Each of her pieces has a QR code attached to it which people can scan and learn more about Hagopian’s message, information about the species, and resources to get involved with organizations currently dealing with the issue.

Now, Hagopian is working on her sixteenth mural in the Eco Mural series, and her passion for mural street art and environmental advocacy is far from faded. With two more in the works, she intends to continue her work within this long–term series. “I will always continue these naturalistic themes because they’re built into me,” she says.

Despite these city–wide impacts, the process to reach her current stage has been far from easy for Hagopian. From beginning motherhood at the same time she started Hagopian Arts to the pressure of putting food on the table through her art, there have been a variety of challenges alongside her journey. “It’s about survival, especially with a child; it’s just my child and myself. So that necessity makes it all the more meaningful. I have to prove to myself over and over again how strong I am,” she says. 

Among these challenges, her strong belief in her own capabilities has pushed her past those boundaries. “I never let doubt penetrate the awareness that I could do whatever I had to do to be here and make a living doing what I love,” Hagopian says. Preaching her passion for the environment through mural art is a priority to her, and she never intends to let that determination fade.

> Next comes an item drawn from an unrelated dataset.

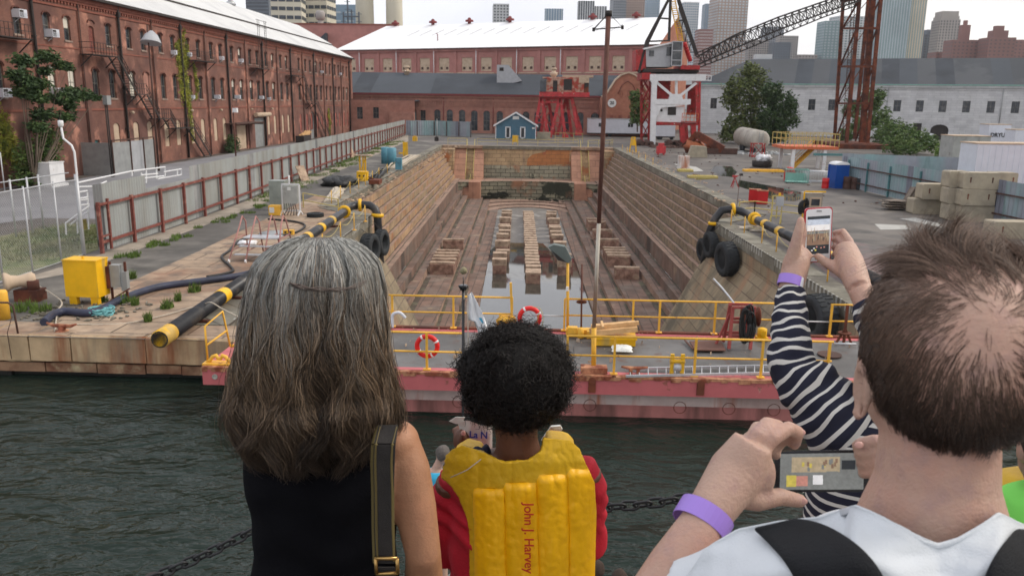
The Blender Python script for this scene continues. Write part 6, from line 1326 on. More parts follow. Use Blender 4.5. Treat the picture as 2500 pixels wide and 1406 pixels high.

Hagopian’s perseverance has also been regimented by the presence of her son, Kai. As she notes, “I always have to say that my son is a huge driving force. He has been here through it all, through very, very hard times, and really good times.” Her son is always there to support her during her mural painting sessions. Through her work, she hopes to inspire him to pursue his own passions and interests, just as Hagopian has in her own career.

 Photo courtesy of Kala Hagopian  

As she continues her work with murals, she is intent on continuing to bring nature to the West Philadelphia area and beyond. “I just find joy in interacting with the community and doing something that I feel is meaningful,” she says. Hagopian will continue to illustrate her admiration for the environment by producing vibrantly painted ecosystems on this city’s bare concrete walls. “I’m really looking forward to continuing to explore [naturalistic themes] on a deeper and deeper level,” she concludes.